• **What the exercise asks**
Lift every line from the entries that includes the word "append".

• **Data entries**
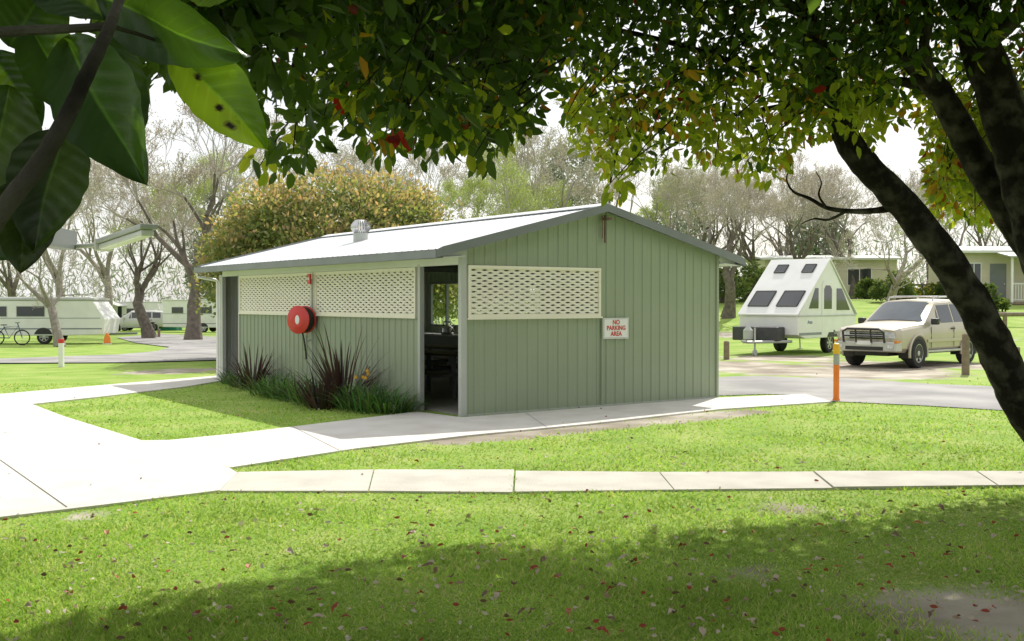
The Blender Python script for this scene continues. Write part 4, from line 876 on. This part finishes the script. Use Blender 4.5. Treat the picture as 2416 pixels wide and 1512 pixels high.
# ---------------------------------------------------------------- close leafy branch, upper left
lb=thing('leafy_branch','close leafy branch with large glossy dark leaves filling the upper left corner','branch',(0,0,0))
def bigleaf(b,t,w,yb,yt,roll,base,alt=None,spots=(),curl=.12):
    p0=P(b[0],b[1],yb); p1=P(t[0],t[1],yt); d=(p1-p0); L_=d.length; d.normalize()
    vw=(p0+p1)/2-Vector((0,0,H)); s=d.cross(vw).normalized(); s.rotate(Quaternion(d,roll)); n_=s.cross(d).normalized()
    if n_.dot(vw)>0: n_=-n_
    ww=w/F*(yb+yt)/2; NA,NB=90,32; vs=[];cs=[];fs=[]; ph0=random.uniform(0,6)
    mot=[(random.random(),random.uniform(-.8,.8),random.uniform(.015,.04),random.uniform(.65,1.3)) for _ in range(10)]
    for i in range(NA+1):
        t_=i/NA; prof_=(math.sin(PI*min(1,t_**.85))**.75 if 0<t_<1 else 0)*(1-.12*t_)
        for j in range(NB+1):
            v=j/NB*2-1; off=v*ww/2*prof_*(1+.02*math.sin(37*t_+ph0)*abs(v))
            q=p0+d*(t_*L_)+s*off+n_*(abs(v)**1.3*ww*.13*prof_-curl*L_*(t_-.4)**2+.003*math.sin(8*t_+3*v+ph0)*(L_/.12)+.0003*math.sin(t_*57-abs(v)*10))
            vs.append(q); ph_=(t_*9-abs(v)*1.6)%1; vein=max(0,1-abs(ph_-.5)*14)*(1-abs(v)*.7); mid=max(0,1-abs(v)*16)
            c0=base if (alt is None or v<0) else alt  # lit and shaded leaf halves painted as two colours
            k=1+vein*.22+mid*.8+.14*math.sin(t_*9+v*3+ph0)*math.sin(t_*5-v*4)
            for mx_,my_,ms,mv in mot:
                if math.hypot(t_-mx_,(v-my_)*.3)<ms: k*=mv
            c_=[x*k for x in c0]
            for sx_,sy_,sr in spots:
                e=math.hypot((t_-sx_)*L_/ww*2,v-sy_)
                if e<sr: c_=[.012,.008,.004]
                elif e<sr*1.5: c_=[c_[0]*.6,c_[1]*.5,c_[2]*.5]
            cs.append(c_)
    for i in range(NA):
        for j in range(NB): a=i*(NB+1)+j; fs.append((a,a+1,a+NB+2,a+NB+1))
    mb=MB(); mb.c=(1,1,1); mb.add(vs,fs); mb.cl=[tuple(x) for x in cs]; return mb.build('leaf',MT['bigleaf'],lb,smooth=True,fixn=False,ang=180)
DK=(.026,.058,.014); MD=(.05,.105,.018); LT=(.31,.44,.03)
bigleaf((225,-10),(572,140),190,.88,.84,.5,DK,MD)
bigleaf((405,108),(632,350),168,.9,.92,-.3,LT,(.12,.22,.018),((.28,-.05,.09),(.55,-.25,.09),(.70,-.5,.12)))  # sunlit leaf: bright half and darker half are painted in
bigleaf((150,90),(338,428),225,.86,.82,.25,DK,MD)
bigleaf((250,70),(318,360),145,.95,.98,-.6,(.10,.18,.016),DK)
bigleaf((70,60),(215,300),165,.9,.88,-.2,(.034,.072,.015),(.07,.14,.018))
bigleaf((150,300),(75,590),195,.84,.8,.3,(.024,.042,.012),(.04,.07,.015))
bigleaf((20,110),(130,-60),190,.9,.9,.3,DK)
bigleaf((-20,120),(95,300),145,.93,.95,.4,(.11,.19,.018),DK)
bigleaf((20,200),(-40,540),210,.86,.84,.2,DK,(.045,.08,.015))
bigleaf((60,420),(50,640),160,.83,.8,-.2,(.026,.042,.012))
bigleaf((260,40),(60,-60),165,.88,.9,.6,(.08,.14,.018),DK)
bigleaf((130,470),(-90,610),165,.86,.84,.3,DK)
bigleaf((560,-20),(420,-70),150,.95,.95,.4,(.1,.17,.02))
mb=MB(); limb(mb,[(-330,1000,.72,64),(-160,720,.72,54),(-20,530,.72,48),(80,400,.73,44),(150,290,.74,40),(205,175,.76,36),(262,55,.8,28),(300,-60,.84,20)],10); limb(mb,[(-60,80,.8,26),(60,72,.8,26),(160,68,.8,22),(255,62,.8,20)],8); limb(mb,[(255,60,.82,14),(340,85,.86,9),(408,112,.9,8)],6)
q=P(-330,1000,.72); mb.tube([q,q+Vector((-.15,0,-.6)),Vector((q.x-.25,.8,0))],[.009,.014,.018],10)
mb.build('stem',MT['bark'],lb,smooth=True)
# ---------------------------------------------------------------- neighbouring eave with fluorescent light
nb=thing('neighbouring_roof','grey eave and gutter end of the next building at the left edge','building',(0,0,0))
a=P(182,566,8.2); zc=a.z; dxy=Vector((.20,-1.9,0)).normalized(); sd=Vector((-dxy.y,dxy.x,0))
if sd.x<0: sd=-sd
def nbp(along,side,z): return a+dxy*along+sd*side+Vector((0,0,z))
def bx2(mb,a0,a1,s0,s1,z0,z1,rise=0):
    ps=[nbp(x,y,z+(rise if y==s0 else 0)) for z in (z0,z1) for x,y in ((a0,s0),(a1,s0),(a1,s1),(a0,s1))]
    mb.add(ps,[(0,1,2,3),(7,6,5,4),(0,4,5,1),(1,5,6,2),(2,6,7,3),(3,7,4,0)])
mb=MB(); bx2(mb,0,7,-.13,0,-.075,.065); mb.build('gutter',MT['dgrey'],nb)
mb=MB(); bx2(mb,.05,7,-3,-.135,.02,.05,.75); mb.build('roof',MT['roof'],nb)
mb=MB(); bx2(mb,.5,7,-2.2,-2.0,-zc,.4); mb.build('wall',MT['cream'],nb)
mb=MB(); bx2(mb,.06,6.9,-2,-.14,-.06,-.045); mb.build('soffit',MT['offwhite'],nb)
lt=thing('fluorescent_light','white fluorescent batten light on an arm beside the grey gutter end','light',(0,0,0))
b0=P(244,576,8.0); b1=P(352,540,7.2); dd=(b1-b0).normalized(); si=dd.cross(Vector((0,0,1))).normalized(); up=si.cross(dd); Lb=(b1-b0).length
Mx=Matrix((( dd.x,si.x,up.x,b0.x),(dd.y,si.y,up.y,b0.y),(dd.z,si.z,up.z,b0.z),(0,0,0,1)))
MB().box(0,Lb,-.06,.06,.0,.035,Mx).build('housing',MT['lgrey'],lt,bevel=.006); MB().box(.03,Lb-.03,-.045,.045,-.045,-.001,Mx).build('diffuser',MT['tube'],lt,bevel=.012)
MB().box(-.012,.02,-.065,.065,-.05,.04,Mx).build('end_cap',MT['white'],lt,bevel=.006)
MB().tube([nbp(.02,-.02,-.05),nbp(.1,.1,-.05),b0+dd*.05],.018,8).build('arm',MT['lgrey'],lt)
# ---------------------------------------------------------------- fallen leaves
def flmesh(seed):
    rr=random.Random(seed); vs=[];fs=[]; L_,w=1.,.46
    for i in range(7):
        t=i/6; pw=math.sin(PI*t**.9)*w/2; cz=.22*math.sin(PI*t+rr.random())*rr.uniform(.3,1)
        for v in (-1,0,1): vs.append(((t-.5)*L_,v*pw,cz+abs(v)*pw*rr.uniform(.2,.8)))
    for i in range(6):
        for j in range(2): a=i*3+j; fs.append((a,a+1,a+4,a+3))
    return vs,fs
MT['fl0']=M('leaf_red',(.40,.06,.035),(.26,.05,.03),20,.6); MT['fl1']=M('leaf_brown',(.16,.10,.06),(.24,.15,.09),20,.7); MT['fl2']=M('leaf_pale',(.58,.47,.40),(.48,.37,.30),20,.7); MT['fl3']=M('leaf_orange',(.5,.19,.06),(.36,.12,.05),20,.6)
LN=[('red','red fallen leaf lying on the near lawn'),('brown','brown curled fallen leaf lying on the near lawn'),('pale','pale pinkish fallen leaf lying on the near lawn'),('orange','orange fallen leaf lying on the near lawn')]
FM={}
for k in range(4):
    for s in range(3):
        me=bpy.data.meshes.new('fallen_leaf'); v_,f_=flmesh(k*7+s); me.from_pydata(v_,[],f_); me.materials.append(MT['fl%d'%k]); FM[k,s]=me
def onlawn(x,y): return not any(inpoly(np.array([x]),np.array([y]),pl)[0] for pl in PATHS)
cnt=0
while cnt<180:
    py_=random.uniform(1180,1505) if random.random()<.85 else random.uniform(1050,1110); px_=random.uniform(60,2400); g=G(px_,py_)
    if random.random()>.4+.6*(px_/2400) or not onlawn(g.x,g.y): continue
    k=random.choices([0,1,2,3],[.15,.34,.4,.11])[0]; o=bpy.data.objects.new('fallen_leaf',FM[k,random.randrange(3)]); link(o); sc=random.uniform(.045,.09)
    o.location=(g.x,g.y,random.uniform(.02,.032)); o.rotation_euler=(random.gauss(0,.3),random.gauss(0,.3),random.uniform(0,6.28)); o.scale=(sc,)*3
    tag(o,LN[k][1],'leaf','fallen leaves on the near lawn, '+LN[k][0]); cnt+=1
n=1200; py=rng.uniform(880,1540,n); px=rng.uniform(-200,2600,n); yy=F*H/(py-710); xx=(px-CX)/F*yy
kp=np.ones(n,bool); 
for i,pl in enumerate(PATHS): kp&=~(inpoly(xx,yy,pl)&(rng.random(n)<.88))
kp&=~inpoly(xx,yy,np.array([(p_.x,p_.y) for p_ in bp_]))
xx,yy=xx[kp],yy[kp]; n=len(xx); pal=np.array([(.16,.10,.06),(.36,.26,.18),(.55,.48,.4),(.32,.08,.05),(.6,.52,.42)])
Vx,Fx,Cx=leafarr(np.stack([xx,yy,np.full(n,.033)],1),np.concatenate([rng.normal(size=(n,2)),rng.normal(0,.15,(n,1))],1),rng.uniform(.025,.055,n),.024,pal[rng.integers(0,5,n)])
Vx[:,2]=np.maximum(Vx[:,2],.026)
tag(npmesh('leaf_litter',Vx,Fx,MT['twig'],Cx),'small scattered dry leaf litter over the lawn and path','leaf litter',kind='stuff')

...

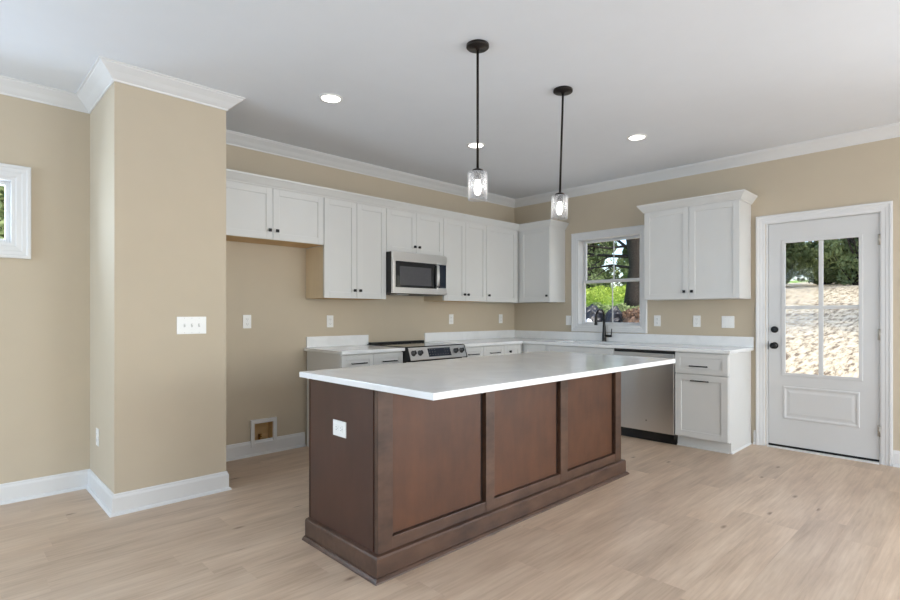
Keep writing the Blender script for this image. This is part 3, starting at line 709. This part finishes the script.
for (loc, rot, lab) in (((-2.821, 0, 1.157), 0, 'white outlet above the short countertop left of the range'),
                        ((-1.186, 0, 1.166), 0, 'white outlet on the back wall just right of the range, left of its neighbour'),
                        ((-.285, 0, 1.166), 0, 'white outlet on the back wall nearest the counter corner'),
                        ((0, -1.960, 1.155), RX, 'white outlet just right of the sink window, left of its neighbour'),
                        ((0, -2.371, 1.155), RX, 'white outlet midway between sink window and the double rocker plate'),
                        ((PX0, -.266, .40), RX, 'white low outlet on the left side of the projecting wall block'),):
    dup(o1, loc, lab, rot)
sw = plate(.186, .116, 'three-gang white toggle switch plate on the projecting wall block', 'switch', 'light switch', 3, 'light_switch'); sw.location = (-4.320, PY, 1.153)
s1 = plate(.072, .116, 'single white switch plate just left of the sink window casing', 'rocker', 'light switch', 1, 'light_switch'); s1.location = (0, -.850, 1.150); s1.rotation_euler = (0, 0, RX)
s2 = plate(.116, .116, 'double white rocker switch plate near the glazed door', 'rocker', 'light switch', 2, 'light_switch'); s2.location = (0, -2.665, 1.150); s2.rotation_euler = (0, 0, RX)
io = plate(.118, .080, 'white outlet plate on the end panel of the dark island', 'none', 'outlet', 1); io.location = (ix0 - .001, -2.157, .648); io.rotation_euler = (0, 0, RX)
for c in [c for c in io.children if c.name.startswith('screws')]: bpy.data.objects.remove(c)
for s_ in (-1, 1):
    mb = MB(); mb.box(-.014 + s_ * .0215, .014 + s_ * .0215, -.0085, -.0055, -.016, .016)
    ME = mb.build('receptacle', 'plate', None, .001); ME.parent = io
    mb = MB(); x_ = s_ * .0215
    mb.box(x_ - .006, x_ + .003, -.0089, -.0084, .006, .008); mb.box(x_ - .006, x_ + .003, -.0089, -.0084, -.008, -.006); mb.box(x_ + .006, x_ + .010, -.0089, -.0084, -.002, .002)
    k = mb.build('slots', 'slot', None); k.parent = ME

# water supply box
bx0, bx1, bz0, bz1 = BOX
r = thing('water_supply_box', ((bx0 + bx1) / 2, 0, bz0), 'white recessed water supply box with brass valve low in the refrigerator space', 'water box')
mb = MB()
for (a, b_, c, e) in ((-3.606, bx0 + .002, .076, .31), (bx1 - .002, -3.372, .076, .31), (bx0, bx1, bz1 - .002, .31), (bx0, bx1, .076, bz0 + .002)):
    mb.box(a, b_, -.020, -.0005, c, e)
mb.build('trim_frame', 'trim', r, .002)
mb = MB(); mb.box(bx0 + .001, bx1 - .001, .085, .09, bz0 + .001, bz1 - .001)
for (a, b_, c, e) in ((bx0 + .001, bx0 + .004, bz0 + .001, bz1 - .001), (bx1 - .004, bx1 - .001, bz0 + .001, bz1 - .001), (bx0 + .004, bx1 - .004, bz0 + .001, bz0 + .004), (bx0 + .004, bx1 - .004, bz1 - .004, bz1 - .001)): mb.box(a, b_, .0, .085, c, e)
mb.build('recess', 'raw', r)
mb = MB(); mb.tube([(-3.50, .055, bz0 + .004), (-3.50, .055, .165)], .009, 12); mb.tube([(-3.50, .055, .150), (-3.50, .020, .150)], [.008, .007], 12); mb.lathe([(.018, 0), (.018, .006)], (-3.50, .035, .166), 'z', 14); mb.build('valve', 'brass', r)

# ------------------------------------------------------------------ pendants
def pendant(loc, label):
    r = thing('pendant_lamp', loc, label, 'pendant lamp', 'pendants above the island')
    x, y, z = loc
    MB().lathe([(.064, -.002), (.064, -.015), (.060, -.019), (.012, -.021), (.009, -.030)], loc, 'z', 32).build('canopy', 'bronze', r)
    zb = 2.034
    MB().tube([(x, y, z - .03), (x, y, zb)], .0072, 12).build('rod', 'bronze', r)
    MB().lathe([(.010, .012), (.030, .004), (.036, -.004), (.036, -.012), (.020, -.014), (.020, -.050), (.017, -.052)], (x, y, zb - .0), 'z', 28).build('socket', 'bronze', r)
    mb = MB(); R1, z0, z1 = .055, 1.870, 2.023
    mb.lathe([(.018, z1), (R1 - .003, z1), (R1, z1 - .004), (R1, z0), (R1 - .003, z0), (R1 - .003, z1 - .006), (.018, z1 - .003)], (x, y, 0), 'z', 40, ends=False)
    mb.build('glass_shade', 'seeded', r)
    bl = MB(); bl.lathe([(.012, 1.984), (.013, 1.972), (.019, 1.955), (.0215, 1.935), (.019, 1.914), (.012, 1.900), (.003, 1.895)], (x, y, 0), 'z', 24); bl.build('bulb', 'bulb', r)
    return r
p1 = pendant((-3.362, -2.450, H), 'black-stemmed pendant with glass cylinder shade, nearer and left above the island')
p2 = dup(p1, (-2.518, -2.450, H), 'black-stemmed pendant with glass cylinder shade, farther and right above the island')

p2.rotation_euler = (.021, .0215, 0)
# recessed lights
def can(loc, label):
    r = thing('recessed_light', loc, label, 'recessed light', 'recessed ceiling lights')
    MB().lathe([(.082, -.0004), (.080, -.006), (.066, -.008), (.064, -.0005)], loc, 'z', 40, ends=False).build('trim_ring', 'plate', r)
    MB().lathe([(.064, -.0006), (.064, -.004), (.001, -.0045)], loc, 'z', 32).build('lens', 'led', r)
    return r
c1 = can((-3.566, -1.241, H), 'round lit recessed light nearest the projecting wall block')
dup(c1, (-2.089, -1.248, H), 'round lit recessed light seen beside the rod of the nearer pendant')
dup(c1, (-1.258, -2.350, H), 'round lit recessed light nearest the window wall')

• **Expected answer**
            vs.append(q); ph_=(t_*9-abs(v)*1.6)%1; vein=max(0,1-abs(ph_-.5)*14)*(1-abs(v)*.7); mid=max(0,1-abs(v)*16)
            cs.append(c_)
        for j in range(NB): a=i*(NB+1)+j; fs.append((a,a+1,a+NB+2,a+NB+1))
        for v in (-1,0,1): vs.append(((t-.5)*L_,v*pw,cz+abs(v)*pw*rr.uniform(.2,.8)))
        for j in range(2): a=i*3+j; fs.append((a,a+1,a+4,a+3))
        me=bpy.data.meshes.new('fallen_leaf'); v_,f_=flmesh(k*7+s); me.from_pydata(v_,[],f_); me.materials.append(MT['fl%d'%k]); FM[k,s]=me